Wednesday, January 14, 2009

Crude Contango versus Expected Fed Funds

The above sketches the market expectations for Fed Funds out to March 11 compared to the contango for oil.

Not to dive in about my usual spiel on how crude oil is a bubble that is in end game post crash, but even if I accept the "peak oil" fellows, it makes sense that before "peak oil" can kick in we have to return to a "normal" growth or eliminate the output gap in GDP.

Logic then is clear - Fed Funds reflect over time nominal GDP. Even 2 years forward Fed Funds show a nominal GDP expectations of about 2%, about 1 1/2% below GDP potential assuming a 1% to 2% inflation.

If the "peak oil" requires a return to trend growth, it is interesting to compare the contango so as to "calibrate" to the expected Fed Funds. This doesn't seem to work out. Though both schedules are sloped in the right manner, if the steepness of the oil contango is justified it has to match reasonable nominal GDP expectations repair, with a large part of the output gap eliminated and a return to "potential" trend nominal GDP. Even a quick view shows that compared to Fed Funds, oil contango should be much flatter. Further more, there are signs in long term markets - primarily the forward interest rate swaps and the the long dated interest rate swaps - that return to trend growth will be much slower than these Fed Funds expectations indicate, and the chance of Japanese long term stagnation is real.

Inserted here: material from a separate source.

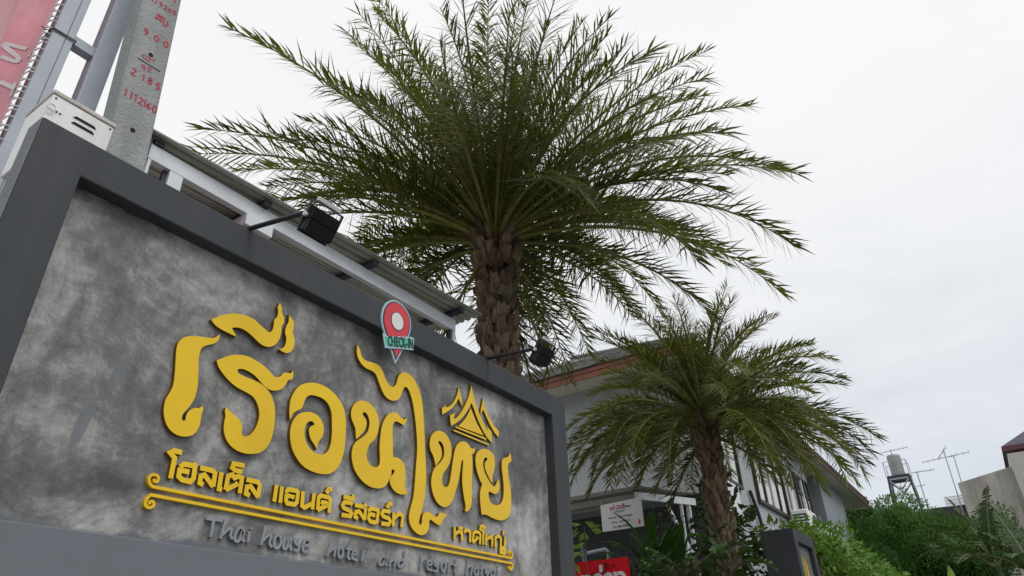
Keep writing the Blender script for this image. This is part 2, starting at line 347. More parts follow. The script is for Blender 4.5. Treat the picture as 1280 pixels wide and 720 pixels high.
# ------------------------------------------------------------------ sign artwork outlines, millimetres on the wall (x, z[, corner])
BIG = {
  'a': [[1589,2898,1],[1587,2869],[1570,2843],[1537,2822],[1517,2801],[1513,2770],[1517,2732],[1529,2673],[1537,2619],[1533,2568],[1517,2526],[1500,2495],[1497,2476],[1503,2467],[1515,2470],[1514,2489],[1522,2513],[1543,2532],[1563,2537],[1576,2551,1],[1584,2540],[1581,2517],[1583,2488],[1581,2458],[1568,2426],[1541,2408],[1507,2401],[1471,2409],[1441,2431],[1420,2468],[1412,2503],[1413,2535],[1424,2570],[1429,2605],[1423,2659],[1413,2716],[1406,2765],[1411,2795],[1429,2820],[1462,2839],[1503,2851],[1540,2860],[1568,2871]],
  'b': [[1532,2948,1],[1566,2979],[1607,3008],[1651,3029],[1698,3038],[1743,3038],[1777,3027],[1812,3013],[1843,3005],[1859,3026],[1860,3059],[1860,3081],[1873,3106],[1873,3134],[1867,3156],[1874,3185,1],[1890,3166],[1896,3137],[1914,3115],[1916,3086],[1907,3062],[1910,3030],[1904,2987],[1883,2951],[1848,2929],[1809,2928],[1770,2944],[1726,2961],[1688,2966],[1659,2959],[1643,2949],[1656,2934],[1674,2916,1],[1637,2918],[1589,2922],[1556,2931]],
  'c': [[1941,3147,1],[1950,3134],[1976,3115],[1979,3082],[1978,3057],[1993,3031],[1998,2989],[1985,2954],[1961,2937],[1938,2935],[1914,2940,1],[1936,2957],[1946,2982],[1945,3013],[1933,3039],[1933,3070],[1943,3102],[1942,3127]],
  'd': [[1599,2771,1],[1623,2790],[1659,2816],[1703,2835],[1750,2844],[1794,2839],[1840,2830],[1882,2812],[1914,2795],[1943,2806],[1957,2827],[1978,2838],[2004,2843],[2010,2864,1],[2018,2843],[2016,2817],[1993,2802],[1982,2775],[1960,2745],[1918,2725],[1879,2726],[1844,2743],[1809,2763],[1770,2774],[1733,2775],[1710,2763],[1720,2749],[1758,2743],[1807,2742],[1852,2734],[1894,2714],[1926,2679],[1946,2629],[1953,2566],[1951,2511],[1935,2460],[1905,2425],[1860,2406],[1809,2400],[1761,2409],[1722,2435],[1699,2474],[1694,2513],[1694,2538],[1686,2561],[1690,2578,1],[1712,2563],[1743,2551],[1773,2534],[1786,2511],[1788,2486],[1802,2473],[1827,2483],[1849,2512],[1862,2552],[1862,2595],[1846,2633],[1816,2662],[1771,2674],[1722,2682],[1677,2700],[1637,2725],[1612,2748]],
  'e': [[2038,2612,1],[2030,2635],[2024,2669],[2024,2710],[2034,2746],[2053,2781],[2086,2812],[2134,2835],[2185,2844],[2240,2841],[2291,2824],[2337,2796],[2371,2756],[2390,2696],[2398,2622],[2398,2548],[2385,2488],[2360,2442],[2322,2412],[2272,2399],[2215,2398],[2157,2410],[2110,2438],[2073,2478],[2052,2527],[2047,2575],[2056,2617],[2081,2652],[2121,2675],[2164,2684],[2204,2678],[2234,2654],[2249,2622],[2247,2585],[2229,2555],[2222,2533],[2221,2509,1],[2204,2528],[2179,2548],[2162,2574],[2159,2602],[2174,2620],[2186,2625],[2179,2638],[2158,2638],[2139,2621],[2132,2591],[2136,2557],[2153,2527],[2186,2501],[2226,2489],[2264,2495],[2291,2518],[2304,2557],[2305,2610],[2296,2671],[2285,2721],[2259,2757],[2223,2774],[2176,2776],[2138,2769],[2115,2749],[2105,2718],[2101,2696],[2088,2680],[2066,2665],[2048,2643]],
  'f': [[2472,2624,1],[2467,2651],[2459,2681],[2442,2704],[2426,2727],[2420,2758],[2428,2793],[2451,2822],[2487,2842],[2530,2847],[2571,2837],[2604,2813],[2626,2777],[2632,2733],[2626,2691],[2607,2654],[2577,2623],[2564,2596],[2557,2563],[2566,2534],[2590,2512],[2623,2507],[2649,2516],[2660,2538],[2656,2577],[2649,2624],[2649,2680],[2655,2739],[2673,2786],[2699,2823],[2738,2845],[2774,2848],[2806,2832],[2835,2829],[2849,2849,1],[2850,2825],[2830,2795],[2803,2797],[2772,2800],[2749,2788],[2740,2757],[2744,2712],[2751,2664],[2755,2616],[2761,2590,1],[2796,2596],[2833,2584],[2859,2556],[2867,2517],[2866,2469],[2875,2435],[2892,2412,1],[2848,2402],[2807,2403],[2771,2420],[2747,2448],[2749,2476],[2775,2507],[2776,2519],[2761,2524],[2753,2512],[2753,2491],[2737,2456],[2714,2424],[2672,2403],[2613,2398],[2559,2410],[2509,2438],[2473,2476],[2454,2524],[2452,2562],[2463,2595],[2482,2617],[2511,2640],[2540,2668],[2556,2697],[2560,2735],[2548,2765],[2532,2782],[2513,2784],[2503,2773],[2509,2762],[2528,2751],[2538,2733],[2537,2709],[2525,2682],[2504,2654],[2488,2637]],
  'g': [[2417,3151,1],[2439,3134],[2454,3103],[2487,3082],[2542,3088],[2590,3089],[2629,3065],[2654,3029],[2690,2998],[2724,2996],[2747,3022],[2760,3070],[2783,3103],[2826,3120],[2872,3113],[2915,3088],[2949,3047],[2977,2991],[2997,2895],[3012,2799],[3041,2566],[3043,2499],[3037,2432],[3025,2374],[3007,2315],[2997,2278],[3004,2264],[3019,2270],[3023,2294],[3028,2322],[3049,2339],[3080,2345],[3112,2335],[3138,2326],[3160,2335],[3172,2353],[3196,2358],[3216,2355],[3238,2363,1],[3236,2346],[3217,2333],[3204,2309],[3179,2286],[3140,2291],[3095,2305],[3085,2291],[3084,2260],[3067,2230],[3028,2211],[2983,2215],[2939,2239],[2915,2278],[2916,2317],[2925,2349],[2940,2399],[2947,2465],[2950,2547],[2955,2688],[2938,2805],[2918,2886],[2891,2965],[2861,3013],[2837,3030],[2816,3021],[2802,2989],[2780,2942],[2740,2915],[2690,2912],[2647,2935],[2609,2984],[2581,3024],[2548,3037],[2492,3039],[2451,3059],[2424,3092],[2417,3126]],
  'h': [[3124,2619,1],[3115,2648],[3097,2679],[3076,2700],[3065,2728],[3066,2764],[3084,2802],[3116,2829],[3157,2843],[3206,2839],[3246,2812],[3269,2772],[3272,2718],[3259,2670],[3229,2624],[3198,2587],[3188,2550],[3196,2522],[3219,2511],[3246,2523],[3263,2556],[3275,2616],[3287,2681],[3300,2738],[3319,2784],[3352,2817],[3396,2833],[3434,2830],[3468,2809],[3492,2808],[3512,2826,1],[3512,2805],[3504,2784],[3484,2770],[3488,2724],[3487,2659],[3483,2594],[3483,2522],[3481,2460],[3462,2422],[3426,2400],[3416,2405,1],[3421,2432],[3410,2465],[3395,2515],[3385,2566],[3384,2620],[3389,2675],[3391,2705],[3379,2708],[3370,2680],[3361,2633],[3347,2577],[3326,2520],[3297,2454],[3264,2415],[3217,2394],[3170,2400],[3130,2426],[3101,2470],[3090,2518],[3096,2562],[3114,2600],[3136,2623],[3163,2645],[3192,2679],[3202,2715],[3196,2750],[3177,2773],[3153,2778],[3143,2766],[3161,2751],[3176,2728],[3180,2702],[3172,2673],[3146,2641]],
  'i': [[3586,2408,1],[3579,2440],[3570,2492],[3571,2547],[3593,2598,1],[3567,2624],[3543,2661],[3525,2704],[3520,2750],[3535,2791],[3575,2822],[3623,2838],[3680,2839],[3722,2819],[3738,2783],[3732,2728],[3711,2685],[3706,2651],[3705,2625,1],[3678,2645],[3646,2677],[3625,2706],[3622,2739],[3635,2758],[3652,2774],[3639,2784],[3615,2771],[3603,2739],[3609,2703],[3630,2669],[3662,2642],[3694,2616],[3726,2610],[3746,2625],[3760,2652],[3777,2662,1],[3788,2643],[3787,2609],[3775,2583],[3742,2563],[3701,2563],[3672,2567],[3661,2549],[3668,2518],[3692,2497],[3732,2490],[3781,2502],[3815,2529],[3833,2575],[3835,2633],[3828,2689],[3818,2746],[3819,2796],[3837,2821],[3876,2836],[3899,2848],[3917,2878,1],[3930,2860],[3936,2831],[3919,2809],[3898,2797],[3891,2761],[3898,2703],[3913,2647],[3922,2581],[3920,2514],[3906,2464],[3870,2429],[3811,2406],[3746,2401],[3683,2407],[3636,2414]],
}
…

Even if the "peak oil" argument holds it looks like the pricing of the oil contango has to adjust to both a longer time getting back to trend nominal GDP growth and that the trend nominal GDP growth or potential is now shifted down from 5% to 3%. If "peak oil" argument still holds it means the front crude price may not have completed the necessary adjustment and we could see a 20 handle and the contango must also flatten. All this and yet still maintain the "peak oil" thesis validity.

But an adverse technical situation may exist where some who reloaded trading positions for 2009, and with remaining legacy positions, which plan to take advantage of the contango by "rolling down" the term structure of oil, may have to be unwound in swift order if current pricing spot and forward do not match reasonable nominal GDP expectations. In that case not only does front oil drop more, but the contango might actually go to "backwardation", at odds with the Fed Funds term structure and cause even further pressure on the front oil.

Now if we enter a Japanese like "lost decade", even with "peak oil", much in oil pricing adjustment would occur. And if there is no such thing as "peak oil" just some theory chasing a market a la Malthus - then we have yet to see the completion of the oil crash and we will see sub $20 oil and even worse, a backwardation of oil. If the last 6 months didnt clip a hedge fund - this scenario likely would.


The following shows a regression of the one year oil contango versus the 10 year interest rate swap 10 years forward (a good quick way ot see what market expectations are for nominal GDP for the long run):

1/17/07 to 1/14/09

I think "peak oil" is hog wash - by the way.